▶ What the task asks
Write out each line from the data below that includes the word "scene".

--------------------------------

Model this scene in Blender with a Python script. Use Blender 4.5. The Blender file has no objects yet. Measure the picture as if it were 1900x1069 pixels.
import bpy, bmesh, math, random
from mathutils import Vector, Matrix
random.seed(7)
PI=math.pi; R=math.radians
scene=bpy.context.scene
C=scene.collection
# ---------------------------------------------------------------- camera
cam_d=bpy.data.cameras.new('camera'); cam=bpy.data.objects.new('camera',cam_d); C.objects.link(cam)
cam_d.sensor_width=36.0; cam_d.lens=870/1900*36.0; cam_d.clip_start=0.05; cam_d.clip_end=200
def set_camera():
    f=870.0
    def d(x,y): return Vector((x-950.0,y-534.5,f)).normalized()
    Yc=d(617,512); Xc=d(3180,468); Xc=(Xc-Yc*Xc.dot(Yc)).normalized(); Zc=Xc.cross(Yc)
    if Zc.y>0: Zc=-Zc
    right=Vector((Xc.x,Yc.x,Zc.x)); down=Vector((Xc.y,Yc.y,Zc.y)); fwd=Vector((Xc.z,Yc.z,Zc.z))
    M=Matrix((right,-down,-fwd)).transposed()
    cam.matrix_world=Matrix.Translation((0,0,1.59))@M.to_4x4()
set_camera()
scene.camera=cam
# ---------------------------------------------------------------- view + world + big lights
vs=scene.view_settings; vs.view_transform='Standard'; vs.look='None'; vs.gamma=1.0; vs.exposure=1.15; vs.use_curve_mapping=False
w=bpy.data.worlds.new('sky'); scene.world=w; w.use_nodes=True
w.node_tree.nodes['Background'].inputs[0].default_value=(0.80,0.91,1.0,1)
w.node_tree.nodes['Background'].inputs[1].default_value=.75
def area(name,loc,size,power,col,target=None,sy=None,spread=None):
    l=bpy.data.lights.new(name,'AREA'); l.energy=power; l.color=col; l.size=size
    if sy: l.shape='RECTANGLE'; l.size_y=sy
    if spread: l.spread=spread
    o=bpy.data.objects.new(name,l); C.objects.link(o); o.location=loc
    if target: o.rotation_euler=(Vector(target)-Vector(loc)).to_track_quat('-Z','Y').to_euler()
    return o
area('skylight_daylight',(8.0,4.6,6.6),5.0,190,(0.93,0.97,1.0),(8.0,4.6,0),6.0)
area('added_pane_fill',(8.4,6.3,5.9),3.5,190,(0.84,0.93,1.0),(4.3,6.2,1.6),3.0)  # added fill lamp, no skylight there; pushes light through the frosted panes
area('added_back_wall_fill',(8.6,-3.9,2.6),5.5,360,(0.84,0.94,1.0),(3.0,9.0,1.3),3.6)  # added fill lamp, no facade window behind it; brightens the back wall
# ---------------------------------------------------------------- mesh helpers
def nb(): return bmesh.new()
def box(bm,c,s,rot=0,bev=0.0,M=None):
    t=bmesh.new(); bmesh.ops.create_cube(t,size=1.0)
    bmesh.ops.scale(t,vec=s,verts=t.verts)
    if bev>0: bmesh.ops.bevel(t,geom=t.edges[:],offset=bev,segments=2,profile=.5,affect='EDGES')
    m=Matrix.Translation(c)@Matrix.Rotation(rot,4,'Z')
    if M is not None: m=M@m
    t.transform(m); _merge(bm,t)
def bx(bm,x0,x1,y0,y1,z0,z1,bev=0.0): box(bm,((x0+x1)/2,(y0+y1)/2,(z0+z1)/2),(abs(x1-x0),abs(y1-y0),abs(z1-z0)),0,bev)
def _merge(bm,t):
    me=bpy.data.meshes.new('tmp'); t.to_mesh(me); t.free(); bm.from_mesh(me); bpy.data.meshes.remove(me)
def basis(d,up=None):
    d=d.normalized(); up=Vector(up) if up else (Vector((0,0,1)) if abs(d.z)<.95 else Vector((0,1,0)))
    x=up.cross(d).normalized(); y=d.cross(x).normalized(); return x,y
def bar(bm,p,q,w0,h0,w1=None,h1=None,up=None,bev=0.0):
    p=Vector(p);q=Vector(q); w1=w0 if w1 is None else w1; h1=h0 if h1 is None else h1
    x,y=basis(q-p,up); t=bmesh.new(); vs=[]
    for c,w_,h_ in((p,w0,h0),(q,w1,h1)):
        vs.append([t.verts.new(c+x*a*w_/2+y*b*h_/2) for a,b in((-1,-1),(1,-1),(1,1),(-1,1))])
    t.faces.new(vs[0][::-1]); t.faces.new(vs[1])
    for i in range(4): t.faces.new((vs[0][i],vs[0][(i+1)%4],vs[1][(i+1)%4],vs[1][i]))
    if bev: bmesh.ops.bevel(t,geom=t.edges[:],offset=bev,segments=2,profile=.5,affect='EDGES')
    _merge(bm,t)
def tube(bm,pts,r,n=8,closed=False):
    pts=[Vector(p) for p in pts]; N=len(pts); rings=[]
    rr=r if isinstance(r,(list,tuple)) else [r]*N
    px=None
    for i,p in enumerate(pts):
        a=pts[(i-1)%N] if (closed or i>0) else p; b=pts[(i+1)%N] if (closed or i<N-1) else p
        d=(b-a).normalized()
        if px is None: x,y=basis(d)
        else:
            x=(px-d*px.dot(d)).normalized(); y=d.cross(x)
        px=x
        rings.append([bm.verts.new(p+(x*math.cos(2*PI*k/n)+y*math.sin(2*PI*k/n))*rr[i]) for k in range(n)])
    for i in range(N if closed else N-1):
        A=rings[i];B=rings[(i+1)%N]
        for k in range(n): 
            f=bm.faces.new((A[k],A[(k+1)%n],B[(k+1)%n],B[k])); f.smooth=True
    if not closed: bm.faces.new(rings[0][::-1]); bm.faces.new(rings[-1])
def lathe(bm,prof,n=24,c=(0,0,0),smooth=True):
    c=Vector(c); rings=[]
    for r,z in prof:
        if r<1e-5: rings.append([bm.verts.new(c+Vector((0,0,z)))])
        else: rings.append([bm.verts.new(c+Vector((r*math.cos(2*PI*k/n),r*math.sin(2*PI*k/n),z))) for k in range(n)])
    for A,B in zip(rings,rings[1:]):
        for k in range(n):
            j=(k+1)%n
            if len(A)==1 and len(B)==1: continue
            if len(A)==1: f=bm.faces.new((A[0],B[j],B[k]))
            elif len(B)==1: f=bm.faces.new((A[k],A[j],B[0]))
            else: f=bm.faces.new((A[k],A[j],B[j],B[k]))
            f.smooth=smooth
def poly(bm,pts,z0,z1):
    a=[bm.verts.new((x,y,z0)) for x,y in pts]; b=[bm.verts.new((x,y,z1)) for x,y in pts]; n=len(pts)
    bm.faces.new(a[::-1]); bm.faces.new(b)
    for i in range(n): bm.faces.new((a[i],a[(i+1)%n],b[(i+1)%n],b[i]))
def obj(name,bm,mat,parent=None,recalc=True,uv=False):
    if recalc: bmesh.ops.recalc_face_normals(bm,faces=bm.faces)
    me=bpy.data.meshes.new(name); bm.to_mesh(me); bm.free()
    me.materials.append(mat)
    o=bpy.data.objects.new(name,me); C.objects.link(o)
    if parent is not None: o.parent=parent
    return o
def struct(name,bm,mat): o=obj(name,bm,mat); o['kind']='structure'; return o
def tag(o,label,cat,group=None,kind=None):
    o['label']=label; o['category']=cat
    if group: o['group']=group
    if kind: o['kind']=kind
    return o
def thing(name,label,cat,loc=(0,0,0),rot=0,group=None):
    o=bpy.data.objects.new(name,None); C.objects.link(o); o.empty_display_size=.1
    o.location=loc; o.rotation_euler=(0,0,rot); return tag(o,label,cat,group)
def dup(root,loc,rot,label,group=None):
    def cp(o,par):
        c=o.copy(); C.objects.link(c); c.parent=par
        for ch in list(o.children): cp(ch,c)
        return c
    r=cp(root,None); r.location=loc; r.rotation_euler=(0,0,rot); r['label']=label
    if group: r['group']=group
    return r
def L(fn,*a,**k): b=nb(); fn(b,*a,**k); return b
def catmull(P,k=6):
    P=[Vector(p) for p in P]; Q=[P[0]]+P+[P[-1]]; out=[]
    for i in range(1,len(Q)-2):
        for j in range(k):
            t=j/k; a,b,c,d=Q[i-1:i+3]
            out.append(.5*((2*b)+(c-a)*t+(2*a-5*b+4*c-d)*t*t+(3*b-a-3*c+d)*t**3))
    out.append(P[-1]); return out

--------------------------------

▶ Answer to this exercise
Model this scene in Blender with a Python script. Use Blender 4.5. The Blender file has no objects yet. Measure the picture as if it were 1900x1069 pixels.
scene=bpy.context.scene
C=scene.collection
scene.camera=cam
vs=scene.view_settings; vs.view_transform='Standard'; vs.look='None'; vs.gamma=1.0; vs.exposure=1.15; vs.use_curve_mapping=False
w=bpy.data.worlds.new('sky'); scene.world=w; w.use_nodes=True